== SUPPLIED MATERIAL ==
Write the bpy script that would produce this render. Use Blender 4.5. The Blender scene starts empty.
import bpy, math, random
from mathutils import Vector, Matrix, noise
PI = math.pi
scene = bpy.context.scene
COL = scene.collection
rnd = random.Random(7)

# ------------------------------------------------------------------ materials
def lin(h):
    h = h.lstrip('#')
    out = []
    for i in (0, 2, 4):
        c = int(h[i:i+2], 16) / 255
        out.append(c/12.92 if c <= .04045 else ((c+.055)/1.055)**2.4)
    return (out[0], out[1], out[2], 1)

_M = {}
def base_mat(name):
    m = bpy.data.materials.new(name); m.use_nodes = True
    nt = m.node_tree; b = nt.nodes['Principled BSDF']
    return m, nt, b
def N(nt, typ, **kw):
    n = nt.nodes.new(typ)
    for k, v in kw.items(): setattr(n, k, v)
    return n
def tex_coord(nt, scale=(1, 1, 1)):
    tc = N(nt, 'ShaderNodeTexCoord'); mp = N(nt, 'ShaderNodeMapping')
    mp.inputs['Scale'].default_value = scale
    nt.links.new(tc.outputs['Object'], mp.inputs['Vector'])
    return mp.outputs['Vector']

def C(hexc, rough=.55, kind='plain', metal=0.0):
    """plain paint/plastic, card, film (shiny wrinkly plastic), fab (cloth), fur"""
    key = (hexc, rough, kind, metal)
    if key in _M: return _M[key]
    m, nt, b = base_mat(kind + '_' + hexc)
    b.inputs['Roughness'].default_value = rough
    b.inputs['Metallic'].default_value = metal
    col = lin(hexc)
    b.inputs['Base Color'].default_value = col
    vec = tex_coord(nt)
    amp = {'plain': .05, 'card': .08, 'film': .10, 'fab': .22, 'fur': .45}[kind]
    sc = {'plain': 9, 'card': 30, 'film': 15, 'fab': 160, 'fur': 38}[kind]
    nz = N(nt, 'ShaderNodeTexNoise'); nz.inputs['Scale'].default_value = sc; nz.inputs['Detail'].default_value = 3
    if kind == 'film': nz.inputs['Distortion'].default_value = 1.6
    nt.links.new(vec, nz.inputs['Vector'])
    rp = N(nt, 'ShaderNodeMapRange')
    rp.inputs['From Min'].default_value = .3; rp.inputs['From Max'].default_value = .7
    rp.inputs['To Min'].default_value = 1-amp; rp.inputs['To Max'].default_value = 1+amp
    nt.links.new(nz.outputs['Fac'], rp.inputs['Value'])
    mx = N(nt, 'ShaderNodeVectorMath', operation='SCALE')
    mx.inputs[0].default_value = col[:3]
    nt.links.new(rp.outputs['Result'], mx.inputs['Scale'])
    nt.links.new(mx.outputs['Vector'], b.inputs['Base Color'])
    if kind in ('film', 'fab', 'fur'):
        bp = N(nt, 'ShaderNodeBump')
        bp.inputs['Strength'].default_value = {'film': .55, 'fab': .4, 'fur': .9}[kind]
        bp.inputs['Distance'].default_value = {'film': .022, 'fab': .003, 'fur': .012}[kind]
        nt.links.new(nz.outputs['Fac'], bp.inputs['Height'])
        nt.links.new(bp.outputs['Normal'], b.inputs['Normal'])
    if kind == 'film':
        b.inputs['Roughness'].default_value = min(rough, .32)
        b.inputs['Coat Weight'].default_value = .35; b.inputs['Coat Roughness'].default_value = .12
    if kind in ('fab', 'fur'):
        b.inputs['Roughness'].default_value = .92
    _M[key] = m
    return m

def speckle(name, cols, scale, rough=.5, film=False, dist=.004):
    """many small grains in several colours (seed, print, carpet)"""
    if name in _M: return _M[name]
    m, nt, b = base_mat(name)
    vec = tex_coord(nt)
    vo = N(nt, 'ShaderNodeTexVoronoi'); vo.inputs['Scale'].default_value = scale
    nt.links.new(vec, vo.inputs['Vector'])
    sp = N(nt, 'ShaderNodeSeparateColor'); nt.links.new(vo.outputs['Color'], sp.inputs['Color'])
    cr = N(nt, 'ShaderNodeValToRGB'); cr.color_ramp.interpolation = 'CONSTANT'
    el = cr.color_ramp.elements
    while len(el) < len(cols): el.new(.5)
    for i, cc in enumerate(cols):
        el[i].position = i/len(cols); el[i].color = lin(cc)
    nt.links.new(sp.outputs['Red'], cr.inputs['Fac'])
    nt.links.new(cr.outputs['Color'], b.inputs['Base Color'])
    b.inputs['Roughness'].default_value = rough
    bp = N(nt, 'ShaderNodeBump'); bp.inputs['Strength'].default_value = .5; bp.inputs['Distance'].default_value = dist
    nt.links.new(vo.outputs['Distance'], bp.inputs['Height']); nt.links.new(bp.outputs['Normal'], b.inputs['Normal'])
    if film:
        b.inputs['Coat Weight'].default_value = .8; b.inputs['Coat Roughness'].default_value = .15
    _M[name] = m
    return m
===
* **WHAT YOU WILL DO**: Repeat the material above in full, keeping every word.

* **RESULT**:
Write the bpy script that would produce this render. Use Blender 4.5. The Blender scene starts empty.
import bpy, math, random
from mathutils import Vector, Matrix, noise
PI = math.pi
scene = bpy.context.scene
COL = scene.collection
rnd = random.Random(7)

# ------------------------------------------------------------------ materials
def lin(h):
    h = h.lstrip('#')
    out = []
    for i in (0, 2, 4):
        c = int(h[i:i+2], 16) / 255
        out.append(c/12.92 if c <= .04045 else ((c+.055)/1.055)**2.4)
    return (out[0], out[1], out[2], 1)

_M = {}
def base_mat(name):
    m = bpy.data.materials.new(name); m.use_nodes = True
    nt = m.node_tree; b = nt.nodes['Principled BSDF']
    return m, nt, b
def N(nt, typ, **kw):
    n = nt.nodes.new(typ)
    for k, v in kw.items(): setattr(n, k, v)
    return n
def tex_coord(nt, scale=(1, 1, 1)):
    tc = N(nt, 'ShaderNodeTexCoord'); mp = N(nt, 'ShaderNodeMapping')
    mp.inputs['Scale'].default_value = scale
    nt.links.new(tc.outputs['Object'], mp.inputs['Vector'])
    return mp.outputs['Vector']

def C(hexc, rough=.55, kind='plain', metal=0.0):
    """plain paint/plastic, card, film (shiny wrinkly plastic), fab (cloth), fur"""
    key = (hexc, rough, kind, metal)
    if key in _M: return _M[key]
    m, nt, b = base_mat(kind + '_' + hexc)
    b.inputs['Roughness'].default_value = rough
    b.inputs['Metallic'].default_value = metal
    col = lin(hexc)
    b.inputs['Base Color'].default_value = col
    vec = tex_coord(nt)
    amp = {'plain': .05, 'card': .08, 'film': .10, 'fab': .22, 'fur': .45}[kind]
    sc = {'plain': 9, 'card': 30, 'film': 15, 'fab': 160, 'fur': 38}[kind]
    nz = N(nt, 'ShaderNodeTexNoise'); nz.inputs['Scale'].default_value = sc; nz.inputs['Detail'].default_value = 3
    if kind == 'film': nz.inputs['Distortion'].default_value = 1.6
    nt.links.new(vec, nz.inputs['Vector'])
    rp = N(nt, 'ShaderNodeMapRange')
    rp.inputs['From Min'].default_value = .3; rp.inputs['From Max'].default_value = .7
    rp.inputs['To Min'].default_value = 1-amp; rp.inputs['To Max'].default_value = 1+amp
    nt.links.new(nz.outputs['Fac'], rp.inputs['Value'])
    mx = N(nt, 'ShaderNodeVectorMath', operation='SCALE')
    mx.inputs[0].default_value = col[:3]
    nt.links.new(rp.outputs['Result'], mx.inputs['Scale'])
    nt.links.new(mx.outputs['Vector'], b.inputs['Base Color'])
    if kind in ('film', 'fab', 'fur'):
        bp = N(nt, 'ShaderNodeBump')
        bp.inputs['Strength'].default_value = {'film': .55, 'fab': .4, 'fur': .9}[kind]
        bp.inputs['Distance'].default_value = {'film': .022, 'fab': .003, 'fur': .012}[kind]
        nt.links.new(nz.outputs['Fac'], bp.inputs['Height'])
        nt.links.new(bp.outputs['Normal'], b.inputs['Normal'])
    if kind == 'film':
        b.inputs['Roughness'].default_value = min(rough, .32)
        b.inputs['Coat Weight'].default_value = .35; b.inputs['Coat Roughness'].default_value = .12
    if kind in ('fab', 'fur'):
        b.inputs['Roughness'].default_value = .92
    _M[key] = m
    return m

def speckle(name, cols, scale, rough=.5, film=False, dist=.004):
    """many small grains in several colours (seed, print, carpet)"""
    if name in _M: return _M[name]
    m, nt, b = base_mat(name)
    vec = tex_coord(nt)
    vo = N(nt, 'ShaderNodeTexVoronoi'); vo.inputs['Scale'].default_value = scale
    nt.links.new(vec, vo.inputs['Vector'])
    sp = N(nt, 'ShaderNodeSeparateColor'); nt.links.new(vo.outputs['Color'], sp.inputs['Color'])
    cr = N(nt, 'ShaderNodeValToRGB'); cr.color_ramp.interpolation = 'CONSTANT'
    el = cr.color_ramp.elements
    while len(el) < len(cols): el.new(.5)
    for i, cc in enumerate(cols):
        el[i].position = i/len(cols); el[i].color = lin(cc)
    nt.links.new(sp.outputs['Red'], cr.inputs['Fac'])
    nt.links.new(cr.outputs['Color'], b.inputs['Base Color'])
    b.inputs['Roughness'].default_value = rough
    bp = N(nt, 'ShaderNodeBump'); bp.inputs['Strength'].default_value = .5; bp.inputs['Distance'].default_value = dist
    nt.links.new(vo.outputs['Distance'], bp.inputs['Height']); nt.links.new(bp.outputs['Normal'], b.inputs['Normal'])
    if film:
        b.inputs['Coat Weight'].default_value = .8; b.inputs['Coat Roughness'].default_value = .15
    _M[name] = m
    return m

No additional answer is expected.